Men being so openly affectionate in public is still rare. But it comes during a week in which ITV aired Diana, Our Mother: Her Life and Legacy, with Princes William and Harry talking about their love of their mother.

When interviewed before the programme, William said: “I think it's been quite cathartic for us doing it. It's been at first quite daunting – opening up so much to camera... but going through this process has been quite a healing process as well."

The Le Clos family might be leagues away from the upper reaches of fame occupied by the Princes, but they both speak to something wider – that it is perfectly fine for men to be emotional, either in times of triumph or of difficulty.

Jack Urwin made the point for Vice and, later, in his book Man Up: Surviving Modern Masculinity, that “the stubborn lost-husband-refusing-to-ask-for-directions might be a handy caricature – one that's helped people like Martin Clunes sustain a career in television for over 30 years – but it's also rooted in a very real, very destructive notion of masculinity. We're conditioned from an early age to believe that acknowledging weakness is somehow a weakness in itself.”

It is relevant when considering that suicide is the leading cause of death in 20 to 34-year-old men in the UK. The epidemic of young male suicide in the UK cannot be simplified as having one defining cause, or one defining solution. But preventing male suicide and being more willing to accept very natural male tears, are two concepts which stem from the same roots: expression, communication, and destigmatising emotion.

The emotion shown by the Le Clos men is not, however, born out of difficulty – it is born out of happiness and, at the risk of being trite, love. “The Le Clos only cry when we win,” Bert told Sport24 after the Olympics. “We don't cry when we lose and that's the bottom line.”
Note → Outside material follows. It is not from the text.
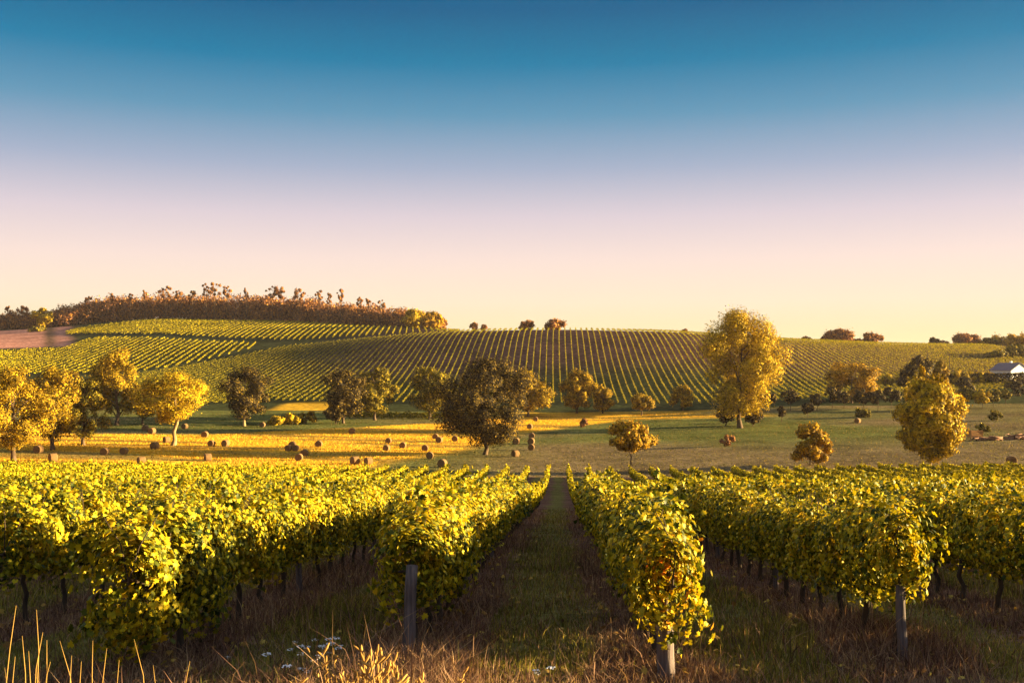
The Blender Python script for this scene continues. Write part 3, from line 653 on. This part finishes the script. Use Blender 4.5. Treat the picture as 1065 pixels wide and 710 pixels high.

The reality is that everyone loses as often, if not more often, than they win. Yet in being so willing to display their love for each other, the Le Clos men continue to set a bold precedent. Any criticisms of a snowflake generation, or even predictably crass tweets citing Dunkirk as evidence of 21st century men’s weakness, are spectacularly missing the point.

Yes, Chad Le Clos’s performance in the Budapest pool was muscular, powerful and dominant – but in his tears and his admission that his “family's health is more important than gold medals," he showed another form of strength.